One of the downsides with heirlooms is I have found it hard to determine which ones are better for my climate. This leads to some experimenting see which seeds work and which seeds don't.

If you live in the Utah desert the following plants worked well for us last year

Summer Crookneck Squash: More than our family and our neighborhood could eat and freeze from only 3 plants

Cherokee Purple Tomatoes: Abundant Fruit. Firm flesh. Unique purple color.

Mexican Midget Tomatoes: Bountiful and fruitful harvest from July to the end of October when it started to freeze.

Beam's Yellow Pear Tomato: Beautiful yellow tomato a little bigger than cherry tomatoes. Not as fruitful as the previous tomatoes that I listed.

Charantais Melon: 3 melons per plant but they were the best melons I have ever eaten.

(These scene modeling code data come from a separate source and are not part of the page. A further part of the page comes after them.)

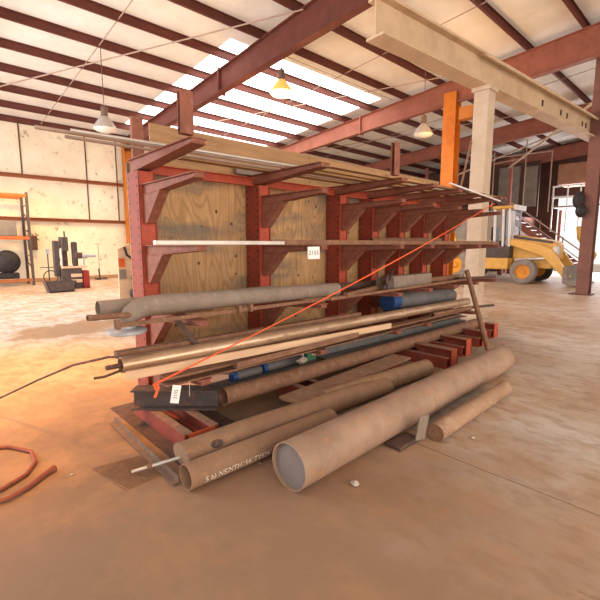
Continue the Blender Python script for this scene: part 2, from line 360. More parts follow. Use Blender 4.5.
def roof_z(y): return 8.3 - y / 12 if y > 0 else 8.3 + y / 12
wb = G().box(XL, XR, YB, YB + .12, 0, 6.7)
wall = structure('wall_back', wb, M['wall'])
for z in (4.34, 2.62):
    part('girt', G().channel((XL, YB - .10, z), (XR, YB - .10, z), .18, .14), M['girt'], wall)
for x, z0 in ((3.57, 4.4), (6.02, 2.7), (7.33, 2.7)):
    part('panel_seam', G().box(x - .022, x + .022, YB - .03, YB - .001, z0, 6.6), M['rust_dark'], wall)
part('baseboard_trim', G().box(XL, XR, YB - .06, YB, 0, .16), M['plank'], wall)

ceil = bpy.data.objects.new('ceiling', None); COL.objects.link(ceil); ceil['kind'] = 'structure'; ceil.location = (12, 0, 8.3)
SK0, SK1 = 7.2, 14.4
def sheet(x0, x1, y0, y1, m, name):
    g = G(); ys = [y0 + (y1 - y0) * i / 4 for i in range(5)]
    for a, b in zip(ys, ys[1:]):
        za, zb = roof_z(a), roof_z(b)
        v = [(x0, a, za), (x1, a, za), (x1, b, zb), (x0, b, zb), (x0, a, za + .05), (x1, a, za + .05), (x1, b, zb + .05), (x0, b, zb + .05)]
        g.add(v, [(0, 3, 2, 1), (4, 5, 6, 7), (0, 1, 5, 4), (1, 2, 6, 5), (2, 3, 7, 6), (3, 0, 4, 7)])
    part(name, g, m, ceil)
sheet(XL, SK0, 0, YB + .2, M['roof'], 'roof_sheet'); sheet(SK1, XR, 0, YB + .2, M['roof'], 'roof_sheet')
sheet(SK0, SK1, 0, 10.6, M['roof'], 'roof_sheet'); sheet(XL, XR, YF, 0, M['roof'], 'roof_sheet')
sheet(SK0, SK1, 19.0, YB + .2, M['roof'], 'roof_sheet')
sheet(SK0, SK1, 10.6, 19.0, M['skylight'], 'skylight')
# purlins every 1.5 m
y = 20.25
while y > YF + .3:
    z = roof_z(y)
    part('purlin', G().channel((XL, y, z - .12), (XR, y, z - .12), .07, .24, .012), M['purlin'], ceil)
    y -= 1.5
for X, mm in ((.6, 'steel_dark'), (7.7, 'steel_dark'), (14.8, 'steel_red'), (21.9, 'steel_red'), (29.0, 'steel_red')):
    g = G()
    tw = 0.012
    for (ya, yb, ha, hb) in ((20.2, 11.9, .50, .66), (11.9, 0, .66, .95)):
        zt0, zt1 = roof_z(ya) - .25, roof_z(yb) - .25
        v = [(X - tw, ya, zt0), (X + tw, ya, zt0), (X + tw, ya, zt0 - ha), (X - tw, ya, zt0 - ha), (X - tw, yb, zt1), (X + tw, yb, zt1), (X + tw, yb, zt1 - hb), (X - tw, yb, zt1 - hb)]
        g.add(v, [(0, 1, 2, 3), (7, 6, 5, 4), (0, 4, 5, 1), (1, 5, 6, 2), (2, 6, 7, 3), (3, 7, 4, 0)])
        for dz0, dz1 in ((0, 0), (-ha, -hb)):
            g.prism([(-.12, -.012), (.12, -.012), (.12, .012), (-.12, .012)], (X, ya, zt0 + dz0), (X, yb, zt1 + dz1))
    # splice plate
    zs = roof_z(11.9) - .25
    g.box(X - .13, X + .13, 11.87, 11.93, zs - .74, zs + .06)
    # near slope of the frame
    zt0, zt1 = roof_z(0) - .25, roof_z(YF) - .25
    v = [(X - tw, 0, zt0), (X + tw, 0, zt0), (X + tw, 0, zt0 - .95), (X - tw, 0, zt0 - .95), (X - tw, YF, zt1), (X + tw, YF, zt1), (X + tw, YF, zt1 - .8), (X - tw, YF, zt1 - .8)]
    g.add(v, [(0, 1, 2, 3), (7, 6, 5, 4), (0, 4, 5, 1), (1, 5, 6, 2), (2, 6, 7, 3), (3, 7, 4, 0)])
    g.prism([(-.12, -.012), (.12, -.012), (.12, .012), (-.12, .012)], (X, 0, zt0 - .95), (X, YF, zt1 - .8))
    part('rafter', g, M[mm], ceil)
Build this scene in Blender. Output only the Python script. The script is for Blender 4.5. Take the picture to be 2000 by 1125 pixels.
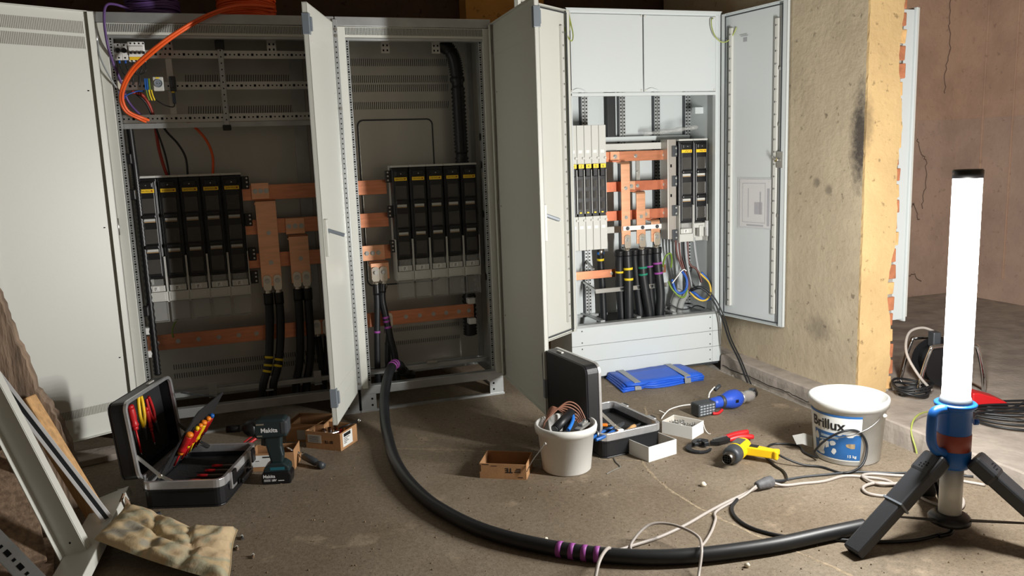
import bpy, bmesh, math, random
from mathutils import Vector, Matrix
random.seed(7)
for _o in list(bpy.data.objects): bpy.data.objects.remove(_o)
C = bpy.context.scene.collection
SC = bpy.context.scene
PI = math.pi

# ---------------------------------------------------------------- camera
_yaw, _pit, _rol = 0.3238, 0.1606, -0.0366
F_ = Vector((math.sin(_yaw)*math.cos(_pit), math.cos(_yaw)*math.cos(_pit), -math.sin(_pit)))
R_ = Vector((math.cos(_yaw), -math.sin(_yaw), 0)); U_ = R_.cross(F_)
R2_ = math.cos(_rol)*R_ + math.sin(_rol)*U_
U2_ = -math.sin(_rol)*R_ + math.cos(_rol)*U_
cam = bpy.data.cameras.new('camera'); camo = bpy.data.objects.new('camera', cam); C.objects.link(camo)
cam.sensor_width = 36; cam.sensor_fit = 'HORIZONTAL'; cam.lens = 1571.1/2000*36
cam.clip_start = .05; cam.clip_end = 60
M4 = Matrix((R2_, U2_, -F_)).transposed().to_4x4(); M4.translation = Vector((-1.3487, -4.2186, 1.3249))
camo.matrix_world = M4
SC.camera = camo

# ---------------------------------------------------------------- world, lights, exposure
LAMP_POWER = 14.0        # glow of the diffuser
LED_WATT = 135.0         # light of the LED clusters in the tube
w = bpy.data.worlds.new('world'); SC.world = w; w.use_nodes = True
w.node_tree.nodes['Background'].inputs[0].default_value = (.55, .60, .70, 1)
w.node_tree.nodes['Background'].inputs[1].default_value = .10
SC.view_settings.view_transform = 'Standard'; SC.view_settings.look = 'None'
SC.view_settings.gamma = 1; SC.view_settings.use_curve_mapping = False
SC.view_settings.exposure = 0.25

# ---------------------------------------------------------------- helpers
def lin(c):
    return tuple(((v/255)/12.92 if v/255 <= .04045 else ((v/255+.055)/1.055)**2.4) for v in c) + (1,)

MATS = {}
def mat(name, col, rough=.5, metal=0, var=0, vscale=12, bump=0, bscale=60, alpha=1, emit=0, trans=0, stretch=None, spec=.5, col2=None, vdet=4, vlo=.35, vhi=.65):
    """Principled material; col is sRGB 0-255. var: value variation by noise; bump: noise bump."""
    if name in MATS: return MATS[name]
    m = bpy.data.materials.new(name); m.use_nodes = True
    nt = m.node_tree; b = nt.nodes['Principled BSDF']
    b.inputs['Base Color'].default_value = lin(col); b.inputs['Roughness'].default_value = rough
    b.inputs['Metallic'].default_value = metal; b.inputs['Alpha'].default_value = alpha
    b.inputs['Specular IOR Level'].default_value = spec
    if trans: b.inputs['Transmission Weight'].default_value = trans
    if emit:
        b.inputs['Emission Color'].default_value = lin(col); b.inputs['Emission Strength'].default_value = emit
    if var or bump or col2:
        tc = nt.nodes.new('ShaderNodeTexCoord'); mp = nt.nodes.new('ShaderNodeMapping')
        nt.links.new(tc.outputs['Object'], mp.inputs[0])
        if stretch: mp.inputs['Scale'].default_value = stretch
    if var or col2:
        n = nt.nodes.new('ShaderNodeTexNoise'); n.inputs['Scale'].default_value = vscale; n.inputs['Detail'].default_value = vdet
        nt.links.new(mp.outputs[0], n.inputs['Vector'])
        r = nt.nodes.new('ShaderNodeValToRGB'); r.color_ramp.elements[0].position = vlo; r.color_ramp.elements[1].position = vhi
        c = lin(col)
        if col2: a_, b_ = lin(col2), c
        else: a_, b_ = tuple(x*(1-var) for x in c[:3])+(1,), tuple(min(1, x*(1+var)) for x in c[:3])+(1,)
        r.color_ramp.elements[0].color = a_; r.color_ramp.elements[1].color = b_
        nt.links.new(n.outputs[0], r.inputs[0]); nt.links.new(r.outputs[0], b.inputs['Base Color'])
    if bump:
        n2 = nt.nodes.new('ShaderNodeTexNoise'); n2.inputs['Scale'].default_value = bscale; n2.inputs['Detail'].default_value = 6
        nt.links.new(mp.outputs[0], n2.inputs['Vector'])
        bp = nt.nodes.new('ShaderNodeBump'); bp.inputs['Strength'].default_value = bump; bp.inputs['Distance'].default_value = .01
        nt.links.new(n2.outputs[0], bp.inputs['Height']); nt.links.new(bp.outputs[0], b.inputs['Normal'])
    MATS[name] = m
    return m

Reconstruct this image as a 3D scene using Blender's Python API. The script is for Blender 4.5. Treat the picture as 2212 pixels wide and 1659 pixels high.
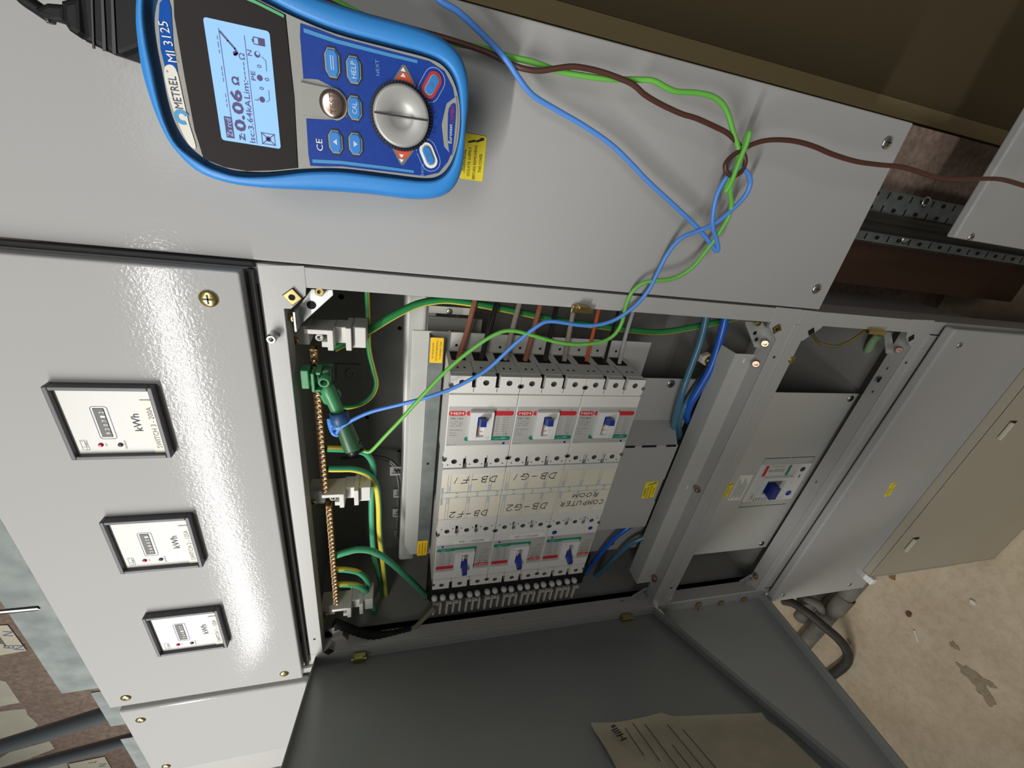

Like a cantaloupe but sweeter and juicier.

We didn't have as much success with the following plants

White Wonder Cucumber: We just couldn't get it to grow.

Brandywine tomato: We didn't get very many. However they were so good that we are going to try again.

What heirlooms have you found that thrive in your area? What ones have you found don't work as well? Is there anyone in Utah that has had success with an heirloom cucumber variety?



Chris The Gardener said...

Out of curiosity, what Zone are you?

marisa said...

Wikipedia says we are a 7, but I always thought we were about 5-6.

Sarah said...

i've been getting my seed catalougs too, it's sooooo glorious! for texas our planting dates are only a month or so away. eek!

jennifer said...

I had great luck with scarlet runner beans when I lived in your parts. Their pretty red blossoms upon vines often steer their classification to an ornamental, but the beans are edible, too.

I tried five color silverbeet (swiss chard) last year and loved it!